THE EXERCISE: Give back the full listing verbatim, apart from its images.

——

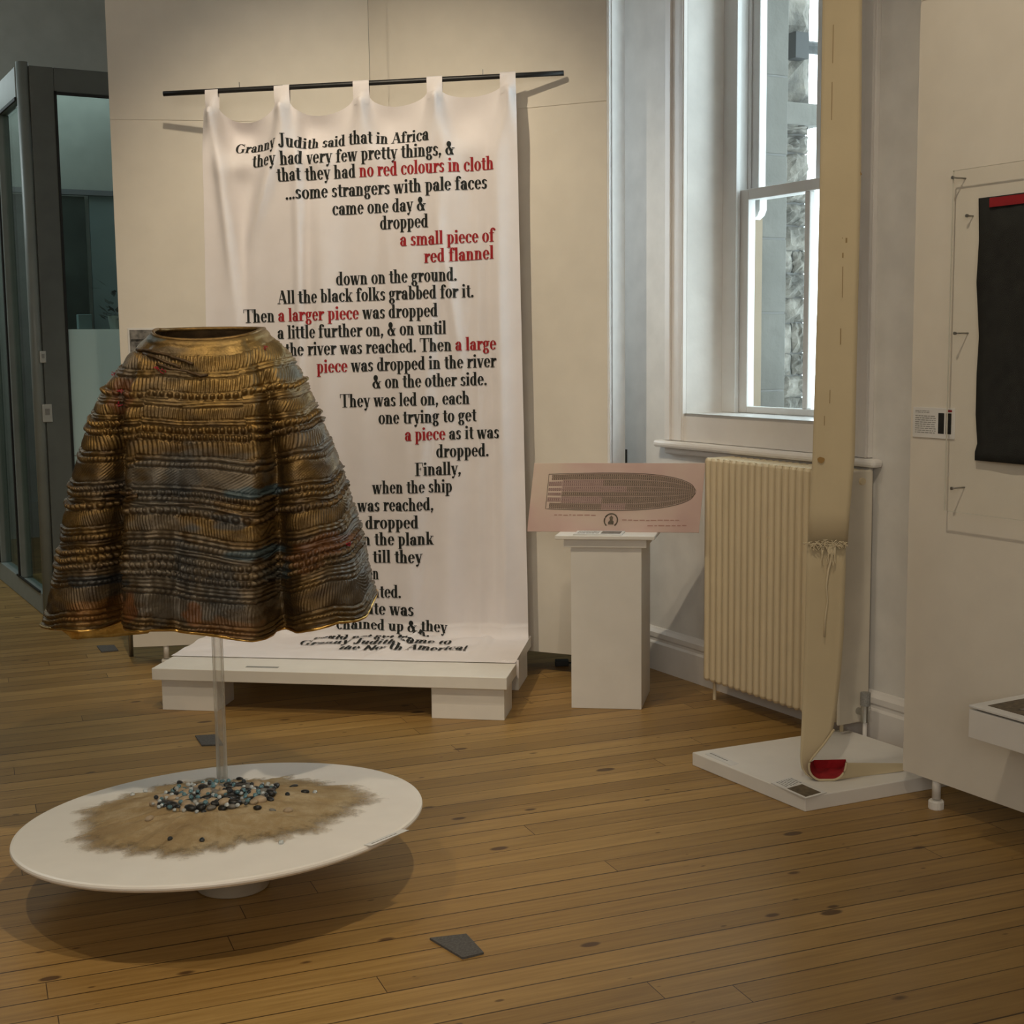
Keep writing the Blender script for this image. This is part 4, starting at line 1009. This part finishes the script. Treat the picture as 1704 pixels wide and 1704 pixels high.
# pebbles and beads
def blob(name, mat, sx, sy, sz_, seed, lumpy=.12, sub=2):
    bm = bmesh.new(); bmesh.ops.create_icosphere(bm, subdivisions=sub, radius=1); rr = np.random.default_rng(seed); ph = rr.uniform(0, 6, 6)
    for v in bm.verts:
        c = v.co; f_ = 1+lumpy*(math.sin(2.3*c.x+ph[0])*math.cos(2.1*c.y+ph[1])+.5*math.sin(3.7*c.z+ph[2]))
        v.co = Vector((c.x*sx*f_, c.y*sy*f_, c.z*sz_*f_))
    me = bpy.data.meshes.new(name); bm.to_mesh(me); bm.free(); me.polygons.foreach_set('use_smooth', [True]*len(me.polygons)); me.materials.append(mat); return me
PEB = {'black': [blob('pebble', M_pblack, .016, .011, .008, i) for i in range(3)], 'beige': [blob('pebble', M_pbeige, .017, .012, .009, 10+i) for i in range(3)],
       'grey': [blob('pebble', M_pgrey, .013, .010, .007, 20+i) for i in range(3)]}
BEA = {'clear': [blob('glass_bead', M_bclear, .0065, .0065, .0055, 30, .0)], 'blue': [blob('glass_bead', M_bblue, .0068, .0068, .006, 31, .0)], 'smoky': [blob('glass_bead', M_bdark, .0065, .0065, .006, 32, .0)]}
def drop(kind, mesh, x, y, lift, label, cat, group, sc=1.):
    o = bpy.data.objects.new('pebble' if cat == 'pebble' else 'glass_bead', mesh); COL.objects.link(o)
    p = dp(x, y, sand_h(x, y)+lift); o.location = p; o.scale = (sc, sc, sc)
    o.rotation_euler = (random.uniform(-.25, .25), random.uniform(-.25, .25), random.uniform(0, 2*PI))
    return tag(o, label, cat, group)
HX_, HY_ = dcoord(358, 1327, .04)
random.seed(11); placed = []
def spot(sxr, syr, rmin, tries=200):
    for _ in range(tries):
        a = random.uniform(0, 2*PI); q = math.sqrt(random.random()); x, y = HX_+q*sxr*math.cos(a), HY_+q*syr*math.sin(a)
        if all((x-u_)**2+(y-v_)**2 > (rmin+r_)**2 for u_, v_, r_ in placed): placed.append((x, y, rmin)); return x, y
    return None
RODX, RODY = dcoord(370, 1295); placed.append((RODX, RODY, .022))
for kind, cnt in (('black', 40), ('beige', 30), ('grey', 16)):
    for i in range(cnt):
        q = spot(.172, .135, .0105)
        if q: drop(kind, random.choice(PEB[kind]), q[0], q[1], .005, {'black': 'black pebble in the heap of pebbles and beads on the sand', 'beige': 'beige pebble in the heap of pebbles and beads on the sand', 'grey': 'grey pebble in the heap of pebbles and beads on the sand'}[kind], 'pebble', f'{kind} pebbles heaped on the sand', random.uniform(1.0, 1.45))
for kind, cnt in (('clear', 70), ('blue', 60), ('smoky', 30)):
    for i in range(cnt):
        q = spot(.182, .145, .0040)
        if q: drop(kind, BEA[kind][0], q[0], q[1], random.choice((.005, .010, .016)), {'clear': 'clear glass bead in the heap of pebbles and beads on the sand', 'blue': 'blue glass bead in the heap of pebbles and beads on the sand', 'smoky': 'smoky glass bead in the heap of pebbles and beads on the sand'}[kind], 'bead', f'{kind} glass beads heaped on the sand', random.uniform(.8, 1.2))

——

THE RESPONSE:
Keep writing the Blender script for this image. This is part 4, starting at line 1009. This part finishes the script. Treat the picture as 1704 pixels wide and 1704 pixels high.
# pebbles and beads
def blob(name, mat, sx, sy, sz_, seed, lumpy=.12, sub=2):
    bm = bmesh.new(); bmesh.ops.create_icosphere(bm, subdivisions=sub, radius=1); rr = np.random.default_rng(seed); ph = rr.uniform(0, 6, 6)
    for v in bm.verts:
        c = v.co; f_ = 1+lumpy*(math.sin(2.3*c.x+ph[0])*math.cos(2.1*c.y+ph[1])+.5*math.sin(3.7*c.z+ph[2]))
        v.co = Vector((c.x*sx*f_, c.y*sy*f_, c.z*sz_*f_))
    me = bpy.data.meshes.new(name); bm.to_mesh(me); bm.free(); me.polygons.foreach_set('use_smooth', [True]*len(me.polygons)); me.materials.append(mat); return me
PEB = {'black': [blob('pebble', M_pblack, .016, .011, .008, i) for i in range(3)], 'beige': [blob('pebble', M_pbeige, .017, .012, .009, 10+i) for i in range(3)],
       'grey': [blob('pebble', M_pgrey, .013, .010, .007, 20+i) for i in range(3)]}
BEA = {'clear': [blob('glass_bead', M_bclear, .0065, .0065, .0055, 30, .0)], 'blue': [blob('glass_bead', M_bblue, .0068, .0068, .006, 31, .0)], 'smoky': [blob('glass_bead', M_bdark, .0065, .0065, .006, 32, .0)]}
def drop(kind, mesh, x, y, lift, label, cat, group, sc=1.):
    o = bpy.data.objects.new('pebble' if cat == 'pebble' else 'glass_bead', mesh); COL.objects.link(o)
    p = dp(x, y, sand_h(x, y)+lift); o.location = p; o.scale = (sc, sc, sc)
    o.rotation_euler = (random.uniform(-.25, .25), random.uniform(-.25, .25), random.uniform(0, 2*PI))
    return tag(o, label, cat, group)
HX_, HY_ = dcoord(358, 1327, .04)
random.seed(11); placed = []
def spot(sxr, syr, rmin, tries=200):
    for _ in range(tries):
        a = random.uniform(0, 2*PI); q = math.sqrt(random.random()); x, y = HX_+q*sxr*math.cos(a), HY_+q*syr*math.sin(a)
        if all((x-u_)**2+(y-v_)**2 > (rmin+r_)**2 for u_, v_, r_ in placed): placed.append((x, y, rmin)); return x, y
    return None
RODX, RODY = dcoord(370, 1295); placed.append((RODX, RODY, .022))
for kind, cnt in (('black', 40), ('beige', 30), ('grey', 16)):
    for i in range(cnt):
        q = spot(.172, .135, .0105)
        if q: drop(kind, random.choice(PEB[kind]), q[0], q[1], .005, {'black': 'black pebble in the heap of pebbles and beads on the sand', 'beige': 'beige pebble in the heap of pebbles and beads on the sand', 'grey': 'grey pebble in the heap of pebbles and beads on the sand'}[kind], 'pebble', f'{kind} pebbles heaped on the sand', random.uniform(1.0, 1.45))
for kind, cnt in (('clear', 70), ('blue', 60), ('smoky', 30)):
    for i in range(cnt):
        q = spot(.182, .145, .0040)
        if q: drop(kind, BEA[kind][0], q[0], q[1], random.choice((.005, .010, .016)), {'clear': 'clear glass bead in the heap of pebbles and beads on the sand', 'blue': 'blue glass bead in the heap of pebbles and beads on the sand', 'smoky': 'smoky glass bead in the heap of pebbles and beads on the sand'}[kind], 'bead', f'{kind} glass beads heaped on the sand', random.uniform(.8, 1.2))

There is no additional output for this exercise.